Ch Ch man to pay $5 000 for four bullets

The habitual excuse used by young men convicted of illegal weapon possession that they found them in quarries has left a High Court judge bewildered.

So much so that Justice Carlisle Greaves has described the abandoned limestone mines as the “eighth wonder of the world” as he sentenced Zico Anderson Blackman.

The judge said: “This court is particularly concerned about the constant involvement of our youth, particularly our young men, with both ammunition and firearms.

“The often excuse that they found them is bewildering and so often that they found them in a quarry is really the Eighth Wonder of the World.

“Barbadian quarries have been known to be useful for the mining of one product and that has been limestone.
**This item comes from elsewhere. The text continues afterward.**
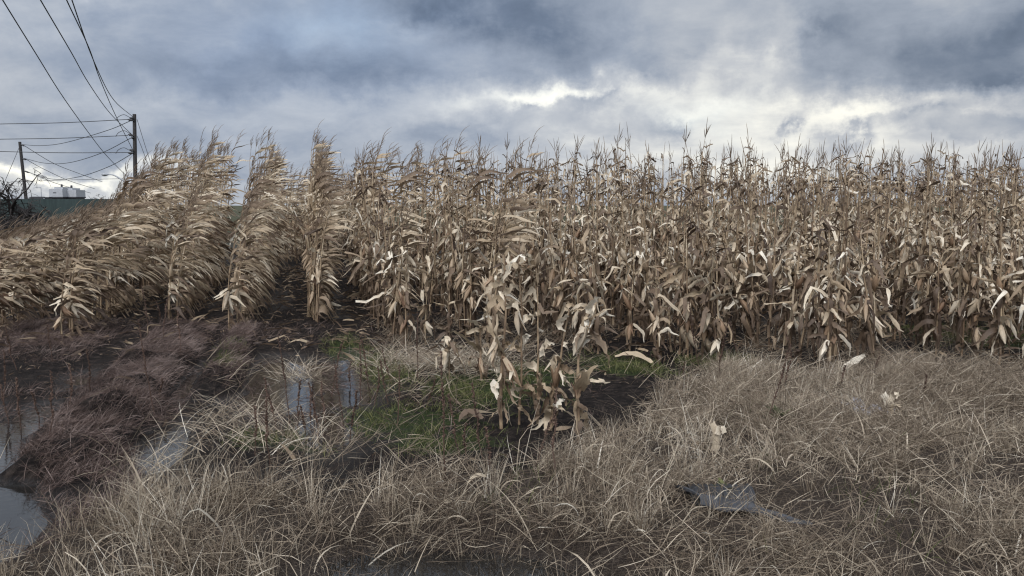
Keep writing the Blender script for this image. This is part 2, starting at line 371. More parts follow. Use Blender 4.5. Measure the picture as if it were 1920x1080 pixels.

But it seems that the youth have discovered another resource that is ammunition and firearms.

“Question is, what else may be hidden in our quarries not yet discovered?”

Blackman, 25, from Fairview Tenantry, Christ Church pleaded guilty to having four rounds of ammunition on August 5, 2017.

Police, acting on information, went to his home and the four rounds of .22 ammunition were found wrapped in paper in a stove.

“Them is mine. I find them in a quarry,” he told police at the time. He was arrested and taken to a police station where he further said: “I don’t want to give no statement, I admit the bullet belongs to me.”

Senior Crown Counsel Neville Watson told the No. 3 Supreme Court in a virtual sitting that Blackman’s crime had reached the threshold for a custodial sentence. But he said the Crown was not seeking jail time because a fine would meet justice in the circumstances.

The prosecutor pointed to the aggravating features of the offence, namely the possession of the live rounds of ammunition, that Blackman had no permit for the bullets, his deliberate intention to have them and the prevalence of such offences in society.

Mitigating, he said, were that the bullets were recovered and were found at the convict’s residence and not in public and that he pleaded guilty and cooperated with police.

Given those factors, the Crown recommended a fine of $5,000 be imposed on Blackman and in default, that he be jailed three years.

“I apologise to you and the court. After this you won’t be seeing me again hopefully before you or any other court,” said Blackman as he briefly addressed Justice Greaves who agreed with the Crown’s submissions on sentencing.

After conducting an analysis of Blackman’s means, the judge imposed the $5,000 fine. Of that amount, $1,000 had to be paid immediately and the remaining $4,000 in four months.

In default Blackman would be required to spend three years in prison, the judge ordered. Justice Greaves imposed a starting sentence of five years in prison. The time he had spent on remand was credited along with a one-third discount for his guilty plea.

“It is left to assume that a man who has bullets must or may have a firearm as well. It would be my advice to you young man that if you also have a firearm you should get rid of it. I would advise that you surrender it to the police,” the judge told Blackman, who was represented by attorney-at-law Albert Sealy.